Don’t waste time with RTK, just immerse! Reading will get kanji in your head better

Everytime I see someone making a 300 words comment about how they remember a kanji by breaking apart every single little stroke I can’t believe they’re serious… Aren’t you just making stuff harder by trying to memorize an essay everytime you see a kanji?? How is that going to help at all?

You can’t remember this kanji 踊 bro? Pfft, come on, just think about how in hogwarts, as you know there are some SECRET PASSAGES that you can access by saying the passphrase. But there are also some secret passages that only open if you know the secret dance. They created those because dumbledore thought that the student’s lifes were becoming sedentary as they don’t like walking or taking the stairs and just prefer taking the secret passages.

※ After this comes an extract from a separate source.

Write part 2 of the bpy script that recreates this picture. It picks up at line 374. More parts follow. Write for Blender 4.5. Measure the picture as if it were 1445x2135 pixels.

So in order to prevent that the laziness continues to increase, some passages require you to move your FEET a little and do a dance.
No problem bro.

Real talk. You can’t do this with thousands of kanji. It’s such a useless strain. Recalling the meaning of a kanji doesn’t even qualify as “knowing” it… all of that for what.

8 comments
  1. That’s some crazy mnemonic device, so many damn leaps.

    The best ones are usually created by yourself through your own experiences and instantly retrievable.

  2. Creating long stories might be not so good, but deconstructing on components isn’t so awful as you think. It’s mostly about writing, because when you write, you need to write each stroke. Easier to learn as 2-3 components than 10-20 strokes. And if you are going to live in Japan, writing is still essential in some situations.

    Another point is that if you know components, you already partially know all kanji that use it and it’s easier to memorize. The way people learn kanji via reading is that we memorize some general shape in context, so when we see similar situation we can recognize it. Usually we don’t even know small details, only several key moments that help us to distinguish. But on practice we still learn thousands of kanji and several key moments, so it’s not so much different from learning with components.

    So I can’t say that it’s useless, rather it’s about preference which way people want to learn and both methods work.

  3. > Aren’t you just making stuff harder by trying to memorize an essay everytime you see a kanji?? How is that going to help at all?

    As someone who did RTK. Yes. At first you’re recalling a whole novel to remember each Kanji. But eventually, you don’t have to use that mnemonic to remember that kanji anymore.

    And then slowly you reach the point where you don’t need a mnemonic for any kanji.

    > Don’t waste time with RTK, just immerse! Reading will get kanji in your head better

    It absolutely did not for me. I tried. I tried for a long time and even though I would be like “I’ve seen this kanji a dozen times” it never clicked for me.

    Those long winded mnemonics helped me wrap my head around kanji, and eventually those training wheels came off.

    > Recalling the meaning of a kanji doesn’t even qualify as “knowing” it… all of that for what.

    It’s an early stage for a lot of Kanji readers, that they will grow out of.

    It’s cool that you didn’t ever need it, but do try to understand that these methods exist because other people just can’t brute force it like you did.

    🙂 A lot of popular methods DIDN’T work for me, but it doesn’t mean they didn’t work for others. Peoples’ brains aren’t a monolith, that’s why so many methods for each aspect of language learning, let alone Japanese, exist in the first place.

  4. I learned the meanings of 1000 kanji within 10 days with less than 20 hours of work using RTK. How long did it take you to learn the meanings of 1000 kanji?